Underground Subway Station Seattle



Meta hit with $1.2 billion fine in E.U. data privacy rules violation

On May 22, 2023, the Ireland’s Data Protection Authority (“IEDPA”) issued a fine of $1.2 billion EUR to Meta.  Meta failed to comply with a 2020 decision by the European Union’s highest court.  Following a long-running inquiry into Meta’s Facebook platform, primarily regarding transfers of personal data from Ireland to the U.S., this ruling requires that Meta stop transferring data about Facebook users in Europe to the U.S.


In 2020, the Court of Justice of the European Union issued the Data Protection Commission v. Facebook Ireland, Schrems decision (typically called “Schrems II”) which invalidated the European Commission’s adequacy decision for the EU-U.S. Privacy Shield framework, the privacy framework on which thousands of U.S. companies relied upon to conduct trans-Atlantic transfers of data in compliance with the General Data Protection Regulation (“GDPR”).

In effect, this meant there was no legal means for a company to transfer personal data from the EU to the U.S. Many companies, including Meta, transitioned to relying upon the Standard Contractual Clauses (“SCCs”) a set of contractual provisions that sought to ensure an adequate level of protection for data between two companies, and was hoped to allow trans-Atlantic data transfers to continue. Since the invalidation, ongoing discussions between the U.S. and EU attempted to rectify the inadequacy but they were unable to agree on a new Privacy Shield as of the IEDPA decision.
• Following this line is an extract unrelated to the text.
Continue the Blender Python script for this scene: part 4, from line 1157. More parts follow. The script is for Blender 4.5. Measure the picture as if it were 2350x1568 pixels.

The May ruling held that the SCCs, revamped after Schrems II, were insufficient to permit data transfer from the EU to the U.S. and issued the $1.2 billion EUR fine following the almost three-year investigation by the IEDPA. For the business world, this is a massive blow to the exchange of information across the Atlantic and impacts every single company engaging in such an exchange. Many companies will be left in limbo since there is presently no GDPR compliant way for them to transfer this critical data.

A grace period of at least five months comes with this ruling.  Meta needs to comply within that period.  This applies only to Facebook and not to Instagram or WhatsApp, which Meta also owns.


For now, companies operating in the EU should carefully consider how they gather data from the EU.  It is important to note, there is an area of relief in that it is not considered a transfer of data if a company located in the U.S. receives information directly from a data subject in the EU. Similarly, it is not considered a transfer if the data is exchanged within a single party (such as a single company); for there to be a transfer there must be two distinct parties.